The Trump administration argued on Friday that it used emergency authority to keep certain power plants operating through a prolonged winter storm, helping avoid a widespread blackout despite scattered outages blamed on ice. Energy Secretary Chris Wright said the “big picture story” was where the country’s electricity came from during the storm, adding that the administration issued emergency orders after the existing capacity could not deliver power and that “the lights would have gone out if not for emergency orders.”
Wright spoke at a news conference at the Energy Department as the federal government and utilities navigated frigid conditions that had gripped much of the country for more than two weeks. The Associated Press reported that while local power lines were felled by ice accumulation—leaving hundreds of thousands without power at least briefly—Wright and other officials said the nation’s regional power grids generally maintained reliable electricity service.
Deputy Energy Secretary James Danly told reporters that the administration managed to ensure “sufficient capacity,” and said there was “not one area had a blackout or a forced outage due to loss of capacity.” Danly pointed to outage metrics from the storm’s peak, saying nearly 1 million outages occurred but that most were not long-lasting.

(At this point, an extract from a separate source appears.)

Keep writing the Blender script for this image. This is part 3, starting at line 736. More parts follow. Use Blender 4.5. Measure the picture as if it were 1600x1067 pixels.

Danly also cited specific numbers from the outage-tracking website poweroutage.us, saying nearly 55,000 customers were without power as of Friday. He added that the counts included more than 17,000 customers in Mississippi and about 7,000 in Texas.
The administration’s power-source accounting gave natural gas the leading role during peak generation, with Wright saying it provided 43% of electric power. Wright said coal provided 24% and nuclear accounted for 15%, while he said wind, solar and hydropower together provided 14%. Wright also said the share of coal and natural gas rose substantially during the storm, while wind power use dropped by 40%, and said solar stayed flat at a fraction of what coal and natural gas produced.
Wright dismissed solar as inadequate for severe conditions in some regions, saying it was “meaningless” during a severe storm and warning, “It’s not an all-weather power source.” In the administration’s framing, emergency measures were therefore not simply a political choice but a way to ensure enough generation capacity during an episode of extreme cold and grid stress.
Critics challenged that framing. The AP reported that they said Wright’s remarks understated how much wind and solar contributed during the storm and that emergency and related orders over the past nine months to keep certain oil and coal-fired plants open past planned retirement dates could cost electricity customers billions of dollars over the next few years.
Before and during the storm, the administration also said it excused utilities from pollution limits on fossil-fuel plants and ordered that backup generators at data centers and other large facilities be available to grid operators and utilities for emergency power, according to the AP report. Danly described the Trump administration’s approach as a “new way of doing business” in power emergencies, contrasting it with grid performance during a similar severe storm in 2021.
On the cost and authority questions, the AP reported that preventing coal plants from retiring over the next three years could cost consumers at least $3 billion per year, citing a report from Grid Strategies, a consulting firm. Michael Goggin, an executive vice president at Grid Strategies, said many of the plants were retiring because they were “no longer economic to operate” and that keeping them open was “expensive to keep them going.”
Opponents have also challenged some of the coal-keeping orders in court. The AP reported that the nonprofit owners of the Craig Generating Station in Colorado, along with Tri-State Generation and Transmission Association and Platte River Power Authority, filed a protest with the Energy Department seeking to reverse an order that directed the plant’s Unit 1 to stay operating. The complaint described a Dec. 30 order issued one day before the unit was to shut down, and it said the nonprofits were being forced to pay to keep a costly and unreliable plant operating and that the department did not comply with a legal requirement to explain why it was the best alternative.
Wright said the stakes were higher if the orders were not followed, telling reporters there would be “far larger costs from blackouts.” Clean energy advocates, meanwhile, argued that renewable sources saved consumers billions during the storm and helped keep lights on, particularly in regions with investments in wind, solar and energy storage. John Hensley, a senior vice president at the American Clean Power Association, said in Texas wind, solar and storage provided about 25% of power for the grid serving 27 million customers and noted that the share was a major increase over 2021, which he said was a key reason blackouts were largely avoided.
Hensley also said wind and solar accounted for significant power in the Midwest and Southwest, and he pointed to differences elsewhere, including in the mid-Atlantic region served by grid operator PJM. He said only 5% of power there came from wind and solar generation, attributing that gap to a lack of investment and to what he described as hostility by the Trump administration to new wind and solar power. Hensley said blaming renewables for not performing during the storm “is like trying to blame someone on the bench for losing the game,” adding, “They didn’t get a chance” to play.